3D scene scripts:
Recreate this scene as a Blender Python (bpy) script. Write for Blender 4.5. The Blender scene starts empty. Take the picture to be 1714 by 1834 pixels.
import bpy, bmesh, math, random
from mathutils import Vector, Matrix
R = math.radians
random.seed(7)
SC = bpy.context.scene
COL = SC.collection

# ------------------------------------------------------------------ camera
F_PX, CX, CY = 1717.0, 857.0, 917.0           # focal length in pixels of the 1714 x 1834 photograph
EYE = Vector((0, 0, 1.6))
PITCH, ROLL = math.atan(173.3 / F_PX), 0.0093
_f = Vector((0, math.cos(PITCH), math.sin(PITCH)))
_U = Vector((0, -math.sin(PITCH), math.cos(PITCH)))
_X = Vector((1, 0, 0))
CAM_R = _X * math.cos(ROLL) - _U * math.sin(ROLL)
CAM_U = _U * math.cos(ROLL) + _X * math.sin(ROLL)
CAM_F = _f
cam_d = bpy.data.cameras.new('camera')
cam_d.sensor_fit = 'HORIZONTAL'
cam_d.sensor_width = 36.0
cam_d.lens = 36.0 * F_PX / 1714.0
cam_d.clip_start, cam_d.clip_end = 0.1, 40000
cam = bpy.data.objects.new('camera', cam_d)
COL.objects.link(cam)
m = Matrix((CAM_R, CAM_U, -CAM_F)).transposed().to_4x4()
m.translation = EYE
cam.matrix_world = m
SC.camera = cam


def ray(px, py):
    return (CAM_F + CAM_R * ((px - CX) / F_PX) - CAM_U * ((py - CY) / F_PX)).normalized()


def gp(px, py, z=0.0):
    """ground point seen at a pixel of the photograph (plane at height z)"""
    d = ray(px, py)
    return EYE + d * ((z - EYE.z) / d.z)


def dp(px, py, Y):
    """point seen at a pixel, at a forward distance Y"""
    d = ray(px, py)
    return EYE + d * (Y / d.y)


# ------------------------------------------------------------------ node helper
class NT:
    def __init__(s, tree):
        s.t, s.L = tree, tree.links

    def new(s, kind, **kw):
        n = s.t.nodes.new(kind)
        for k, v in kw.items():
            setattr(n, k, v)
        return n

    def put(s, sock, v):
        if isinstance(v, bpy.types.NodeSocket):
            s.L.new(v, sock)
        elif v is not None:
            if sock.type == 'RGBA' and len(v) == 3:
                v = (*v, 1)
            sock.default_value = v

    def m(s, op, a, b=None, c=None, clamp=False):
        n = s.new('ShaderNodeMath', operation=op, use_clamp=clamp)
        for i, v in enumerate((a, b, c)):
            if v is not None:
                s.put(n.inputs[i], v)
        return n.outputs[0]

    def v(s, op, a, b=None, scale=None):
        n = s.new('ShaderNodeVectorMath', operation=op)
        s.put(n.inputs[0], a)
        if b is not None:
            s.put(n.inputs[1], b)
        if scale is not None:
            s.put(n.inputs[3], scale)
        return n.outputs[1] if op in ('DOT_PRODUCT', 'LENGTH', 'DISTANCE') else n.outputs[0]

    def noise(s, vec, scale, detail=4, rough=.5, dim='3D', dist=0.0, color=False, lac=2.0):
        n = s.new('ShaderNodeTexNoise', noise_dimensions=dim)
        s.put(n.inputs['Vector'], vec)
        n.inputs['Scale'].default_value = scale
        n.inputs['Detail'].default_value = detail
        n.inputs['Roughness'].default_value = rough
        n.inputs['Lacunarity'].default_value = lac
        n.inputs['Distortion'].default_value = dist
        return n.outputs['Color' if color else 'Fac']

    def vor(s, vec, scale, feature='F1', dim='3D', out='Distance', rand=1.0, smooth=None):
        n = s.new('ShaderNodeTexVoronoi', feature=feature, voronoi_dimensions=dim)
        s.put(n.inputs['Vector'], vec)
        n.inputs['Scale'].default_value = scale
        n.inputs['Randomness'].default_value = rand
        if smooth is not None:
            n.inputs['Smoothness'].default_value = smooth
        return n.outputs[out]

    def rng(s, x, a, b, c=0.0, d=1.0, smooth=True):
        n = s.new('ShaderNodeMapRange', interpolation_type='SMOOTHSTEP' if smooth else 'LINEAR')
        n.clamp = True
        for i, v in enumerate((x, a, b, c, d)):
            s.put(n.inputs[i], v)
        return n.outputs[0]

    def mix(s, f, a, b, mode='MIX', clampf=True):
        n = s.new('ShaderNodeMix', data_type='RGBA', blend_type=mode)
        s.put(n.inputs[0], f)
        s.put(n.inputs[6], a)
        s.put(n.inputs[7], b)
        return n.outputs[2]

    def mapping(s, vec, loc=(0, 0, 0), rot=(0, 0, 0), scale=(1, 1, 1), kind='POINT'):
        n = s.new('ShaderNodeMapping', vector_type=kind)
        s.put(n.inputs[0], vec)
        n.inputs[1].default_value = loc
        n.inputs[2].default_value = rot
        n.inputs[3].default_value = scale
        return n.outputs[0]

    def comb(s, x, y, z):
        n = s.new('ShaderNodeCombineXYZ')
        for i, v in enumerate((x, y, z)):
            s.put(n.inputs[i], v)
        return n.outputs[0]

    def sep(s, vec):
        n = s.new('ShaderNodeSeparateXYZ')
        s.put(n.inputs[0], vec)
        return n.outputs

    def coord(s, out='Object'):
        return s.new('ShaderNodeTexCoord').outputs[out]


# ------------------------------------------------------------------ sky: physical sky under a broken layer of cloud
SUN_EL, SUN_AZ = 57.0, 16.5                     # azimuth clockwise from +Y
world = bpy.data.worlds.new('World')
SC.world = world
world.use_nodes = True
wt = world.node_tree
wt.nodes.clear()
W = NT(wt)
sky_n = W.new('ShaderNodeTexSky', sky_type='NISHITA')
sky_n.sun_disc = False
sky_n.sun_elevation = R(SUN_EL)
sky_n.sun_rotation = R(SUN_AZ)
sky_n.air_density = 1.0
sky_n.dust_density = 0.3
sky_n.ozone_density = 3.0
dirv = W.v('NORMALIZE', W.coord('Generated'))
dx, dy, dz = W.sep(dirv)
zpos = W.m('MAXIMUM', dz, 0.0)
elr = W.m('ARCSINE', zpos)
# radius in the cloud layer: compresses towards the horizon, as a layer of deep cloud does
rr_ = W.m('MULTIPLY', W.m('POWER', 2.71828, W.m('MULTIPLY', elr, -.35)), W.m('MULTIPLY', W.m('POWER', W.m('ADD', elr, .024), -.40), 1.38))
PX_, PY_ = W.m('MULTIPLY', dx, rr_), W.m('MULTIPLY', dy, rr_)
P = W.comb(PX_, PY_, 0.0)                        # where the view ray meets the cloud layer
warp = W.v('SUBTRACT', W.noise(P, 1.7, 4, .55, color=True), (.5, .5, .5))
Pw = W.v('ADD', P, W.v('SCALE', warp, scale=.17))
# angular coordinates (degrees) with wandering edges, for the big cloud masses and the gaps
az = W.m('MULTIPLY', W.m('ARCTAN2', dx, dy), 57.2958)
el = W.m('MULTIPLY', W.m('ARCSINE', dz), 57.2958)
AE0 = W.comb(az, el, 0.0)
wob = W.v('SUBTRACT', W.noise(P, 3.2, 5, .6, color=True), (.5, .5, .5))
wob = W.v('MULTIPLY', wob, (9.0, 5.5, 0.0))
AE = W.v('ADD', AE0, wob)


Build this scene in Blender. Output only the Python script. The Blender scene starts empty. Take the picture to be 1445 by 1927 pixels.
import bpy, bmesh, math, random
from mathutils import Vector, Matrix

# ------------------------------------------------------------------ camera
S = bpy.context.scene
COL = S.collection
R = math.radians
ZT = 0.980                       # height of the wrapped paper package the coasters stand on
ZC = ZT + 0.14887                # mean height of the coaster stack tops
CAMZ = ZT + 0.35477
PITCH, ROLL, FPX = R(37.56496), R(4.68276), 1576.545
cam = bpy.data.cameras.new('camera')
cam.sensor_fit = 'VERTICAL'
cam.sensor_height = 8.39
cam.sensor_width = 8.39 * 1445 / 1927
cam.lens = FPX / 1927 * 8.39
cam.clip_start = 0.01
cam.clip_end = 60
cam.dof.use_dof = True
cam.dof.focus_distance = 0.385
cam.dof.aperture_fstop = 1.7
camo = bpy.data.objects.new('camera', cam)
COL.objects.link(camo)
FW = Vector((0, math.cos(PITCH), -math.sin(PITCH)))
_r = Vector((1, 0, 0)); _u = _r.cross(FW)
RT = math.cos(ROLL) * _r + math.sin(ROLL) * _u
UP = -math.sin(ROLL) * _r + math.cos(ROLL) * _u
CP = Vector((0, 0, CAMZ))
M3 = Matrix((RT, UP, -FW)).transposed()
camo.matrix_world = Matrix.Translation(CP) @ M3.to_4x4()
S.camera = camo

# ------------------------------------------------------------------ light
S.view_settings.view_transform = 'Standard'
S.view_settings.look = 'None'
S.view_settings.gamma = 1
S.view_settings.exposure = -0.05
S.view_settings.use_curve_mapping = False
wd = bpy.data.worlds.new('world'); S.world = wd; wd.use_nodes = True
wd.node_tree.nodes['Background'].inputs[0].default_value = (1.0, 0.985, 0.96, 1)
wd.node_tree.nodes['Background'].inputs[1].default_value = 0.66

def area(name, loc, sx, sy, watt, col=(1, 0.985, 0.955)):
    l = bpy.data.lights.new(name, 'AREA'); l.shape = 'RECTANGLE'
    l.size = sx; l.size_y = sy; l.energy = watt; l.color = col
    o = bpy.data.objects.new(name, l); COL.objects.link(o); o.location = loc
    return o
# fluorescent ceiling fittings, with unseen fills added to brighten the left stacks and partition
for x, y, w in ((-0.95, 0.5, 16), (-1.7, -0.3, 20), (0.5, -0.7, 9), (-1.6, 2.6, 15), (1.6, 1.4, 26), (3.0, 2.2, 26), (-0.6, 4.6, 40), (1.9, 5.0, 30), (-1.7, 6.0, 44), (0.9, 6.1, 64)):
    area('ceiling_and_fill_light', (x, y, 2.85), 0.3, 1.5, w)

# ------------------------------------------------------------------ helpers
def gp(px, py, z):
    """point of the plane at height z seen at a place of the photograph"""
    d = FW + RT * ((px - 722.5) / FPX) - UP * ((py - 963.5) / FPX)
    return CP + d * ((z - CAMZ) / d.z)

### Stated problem
Quote exactly the first line of the entries and every line after it, stopping with the line that contains "SC.camera = cam".

### Task response
Recreate this scene as a Blender Python (bpy) script. Write for Blender 4.5. The Blender scene starts empty. Take the picture to be 1714 by 1834 pixels.
import bpy, bmesh, math, random
from mathutils import Vector, Matrix
R = math.radians
random.seed(7)
SC = bpy.context.scene
COL = SC.collection

# ------------------------------------------------------------------ camera
F_PX, CX, CY = 1717.0, 857.0, 917.0           # focal length in pixels of the 1714 x 1834 photograph
EYE = Vector((0, 0, 1.6))
PITCH, ROLL = math.atan(173.3 / F_PX), 0.0093
_f = Vector((0, math.cos(PITCH), math.sin(PITCH)))
_U = Vector((0, -math.sin(PITCH), math.cos(PITCH)))
_X = Vector((1, 0, 0))
CAM_R = _X * math.cos(ROLL) - _U * math.sin(ROLL)
CAM_U = _U * math.cos(ROLL) + _X * math.sin(ROLL)
CAM_F = _f
cam_d = bpy.data.cameras.new('camera')
cam_d.sensor_fit = 'HORIZONTAL'
cam_d.sensor_width = 36.0
cam_d.lens = 36.0 * F_PX / 1714.0
cam_d.clip_start, cam_d.clip_end = 0.1, 40000
cam = bpy.data.objects.new('camera', cam_d)
COL.objects.link(cam)
m = Matrix((CAM_R, CAM_U, -CAM_F)).transposed().to_4x4()
m.translation = EYE
cam.matrix_world = m
SC.camera = cam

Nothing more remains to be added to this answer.